For those unfamiliar with this view, it is a view which holds that the world will end suddenly with Christ returning to take the faithful to heaven. Then some tribulation, then the golden age. I’ve you’re familiar with the Left Behind series of books, you know what I’m talking about.
The reason I say that people who hold to this belief aren’t optimistic about the future is that they hold that the world will get progressively worse up until the point where Christ comes back. There’s no way we can stop the “wars or rumors of wars.” In fact these tribulations give many people hope, because it means to them that they are closer to what they think of as a “glorious appearing” of Christ.
So, instead of working to make the present world a better place, they speak out against the world that is obvisiouly moving farther and farther away from what God created. In effect, they romanticize the past– those good ‘ole days when women couldn’t vote and slavery was legal.
The best thing people who believe in this can do is try to convert people so that they can be counted in “the faithful.” Its not worth trying to make the world a more livable place (because that’s just not going to happen), its best to just try and get ready for what’s next (ie, heaven or hell).
So, how could a progressive, who believes that we should work to make the world a better place (and assumes that that’s possible), work with someone who believes that the whole of human history has been one downward trend, an act of rebellion which takes us further and further away from Eden, or whichever ideal Golden Age of yesteryear, a trend which will only be changed by an apocalypic intervention by God himself?
It turns out that premillenial dispensationalists are romantics[bottom of page] (in the literary sense):
They..
- .. have nostalgia for the past Golden Age (Eden)
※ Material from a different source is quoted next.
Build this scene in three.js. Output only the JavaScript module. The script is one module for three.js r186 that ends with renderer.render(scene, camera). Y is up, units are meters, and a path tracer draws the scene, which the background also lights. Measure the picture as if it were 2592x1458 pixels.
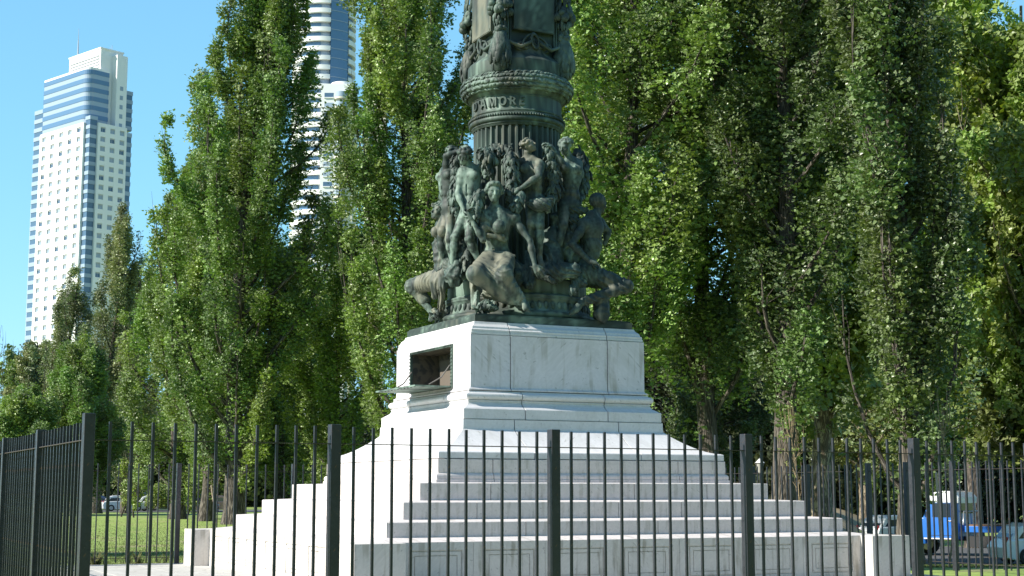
import * as THREE from 'three';
import { mergeGeometries, toCreasedNormals } from 'three/addons/utils/BufferGeometryUtils.js';
import { ImprovedNoise } from 'three/addons/math/ImprovedNoise.js';
import { RoundedBoxGeometry } from 'three/addons/geometries/RoundedBoxGeometry.js';
import { FontLoader } from 'three/addons/loaders/FontLoader.js';
import { TextGeometry } from 'three/addons/geometries/TextGeometry.js';

// ---------------------------------------------------------------- camera, sky, sun, exposure
const scene = new THREE.Scene();
const FOCAL = 3800, PITCH = 7.71 * Math.PI / 180, EYE = 1.6;
const camera = new THREE.PerspectiveCamera(2 * Math.atan(729 / FOCAL) * 180 / Math.PI, 16 / 9, 0.1, 3000);
camera.position.set(0, EYE, 0);
camera.rotation.set(PITCH, 0, 0);
scene.add(camera);
const YAW = 25.79 * Math.PI / 180;                                  // how far the monument and its railing are turned
const renderer = new THREE.WebGLRenderer({ antialias: true });
renderer.toneMapping = THREE.LinearToneMapping;
renderer.toneMappingExposure = 1.85;
renderer.shadowMap.enabled = true;

const sunLocal = new THREE.Vector3(-1, 0.66, -0.115).normalize();    // in the monument's axes
const sunDir = sunLocal.clone().applyAxisAngle(new THREE.Vector3(0, 1, 0), YAW);
{
  const smooth01 = t => { t = Math.min(1, Math.max(0, t)); return t * t * (3 - 2 * t); }, w = 256, h = 128, data = new Float32Array(w * h * 4), s = sunDir;
  for (let j = 0; j < h; j++) for (let i = 0; i < w; i++) {
    const lat = ((j + 0.5) / h - 0.5) * Math.PI, lon = ((i + 0.5) / w - 0.5) * 2 * Math.PI;
    const dx = Math.cos(lat) * Math.cos(lon), dy = Math.sin(lat), dz = Math.cos(lat) * Math.sin(lon);
    const e = Math.max(dy, 0), t = Math.pow(1 - e, 3.2), g = Math.max(0, dx * s.x + dy * s.y + dz * s.z);
    const air = 0.14 * Math.pow(g, 4), k = (j * w + i) * 4, lowair = Math.pow(1 - e, 9);
    data[k] = 0.112 + 0.15 * t + 0.17 * lowair + air; data[k + 1] = 0.27 + 0.43 * t + air; data[k + 2] = 0.52 + 0.38 * t + air; data[k + 3] = 1; const hi = 0.87 - 0.36 * smooth01((dy - 0.36) / 0.4); data[k] *= hi; data[k + 1] *= hi; data[k + 2] *= hi;
    if (dy < 0) { data[k] = 0.20; data[k + 1] = 0.22; data[k + 2] = 0.2; }
  }
  const sky = new THREE.DataTexture(data, w, h, THREE.RGBAFormat, THREE.FloatType);
  sky.mapping = THREE.EquirectangularReflectionMapping; sky.colorSpace = THREE.LinearSRGBColorSpace;
  sky.magFilter = THREE.LinearFilter; sky.minFilter = THREE.LinearFilter; sky.wrapS = THREE.RepeatWrapping; sky.needsUpdate = true;
  scene.background = sky; scene.environment = sky;
}
const sun = new THREE.DirectionalLight(new THREE.Color(1, 0.955, 0.86), 5);
sun.position.copy(sunDir).multiplyScalar(150).add(new THREE.Vector3(0, 0, -50));
sun.target.position.set(0, 0, -50); scene.add(sun, sun.target);
sun.castShadow = true; sun.shadow.radius = 1; sun.shadow.mapSize.set(4096, 4096);
Object.assign(sun.shadow.camera, { left: -90, right: 90, top: 90, bottom: -90, near: 1, far: 400 });

// ---------------------------------------------------------------- helpers
const V = (x, y, z) => new THREE.Vector3(x, y, z);
function rng(seed) { let a = seed >>> 0; return () => { a = (a + 0x6D2B79F5) >>> 0; let t = a; t = Math.imul(t ^ (t >>> 15), t | 1); t ^= t + Math.imul(t ^ (t >>> 7), t | 61); return ((t ^ (t >>> 14)) >>> 0) / 4294967296; }; }
const lerp = (a, b, t) => a + (b - a) * t, clamp = (x, a = 0, b = 1) => Math.min(b, Math.max(a, x));
const smooth = (a, b, x) => { const t = clamp((x - a) / (b - a)); return t * t * (3 - 2 * t); };
const perlin = new ImprovedNoise();
const fbm = (x, y, z, o = 4) => { let s = 0, a = 0.5; for (let i = 0; i < o; i++) { s += a * perlin.noise(x, y, z); x = x * 2.03 + 5.1; y = y * 2.03 + 1.7; z = z * 2.03 + 9.2; a *= 0.5; } return s; };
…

- .. have suspician for new technologies
- .. have a preference for hierarches
- .. have enemies who are strawman caricatures
- .. have a preference for the subjective over the objective
- .. believe that symbols matter
- .. believe that their ideology is timeless
[Of course, it would be fair to say some of these things about all Christians.]
From Brin again:
Might brighter generations *outgrow* today’s wisdom, finding it contingent, perhaps sweet, but also… a bit childish? Never! You see, the conflict is about whether the future is improvable. If we disagree on that point, we will have a tough time working together to make the world better (because, some of us don’t believe that’s possible). Ah. You see, this is not a new conflict. It’s not! Its not new this political season, its not new this decade or century. This is the same conflict that occured between Romantics and those of the Enlightenment. In a sense, this mania is understandable— progress creates a future which is alien to us, who grew up in the past. For some, that’s scary. For others, that’s exciting. I’m not sure what I think of the future.

January 2nd, 2005 at 9:03 am
Andrew Sullivan links to a map that points out the rural-vs-urban character of voting that Brin talks about. It’s really quite a stunning visual representation: colored red/blue county-by-county, but each county also has a vertical population tower. With that in mind, Sullivan points to an author who says that Democratic voters live in an urban archipelago and that the county-by-county breakdown (not the state-by-state) is a far more useful tool. Even the so-called “blue states” are revealed to be dominated, vote-wise, not by the majority of the acreage, but by the mass of voters congregated within cities.
Another way of looking at the old left-right divisions is “dynamism” vs “stasim” (as in “stasis” or staying the same, not state-ist). For more about the dynamist outlook, see “The Future and Its Enemies” by Virginia Postrel; I think she makes a convincing case.
January 2nd, 2005 at 11:52 am
Paul-
I think your characterization of the divide would mesh quite well with what Brin and I are saying.
January 3rd, 2005 at 3:42 pm
I’ve just always solved the problem by being a metaphysical presentist. Belief there is no such thing as “future” and whala! Problem solved!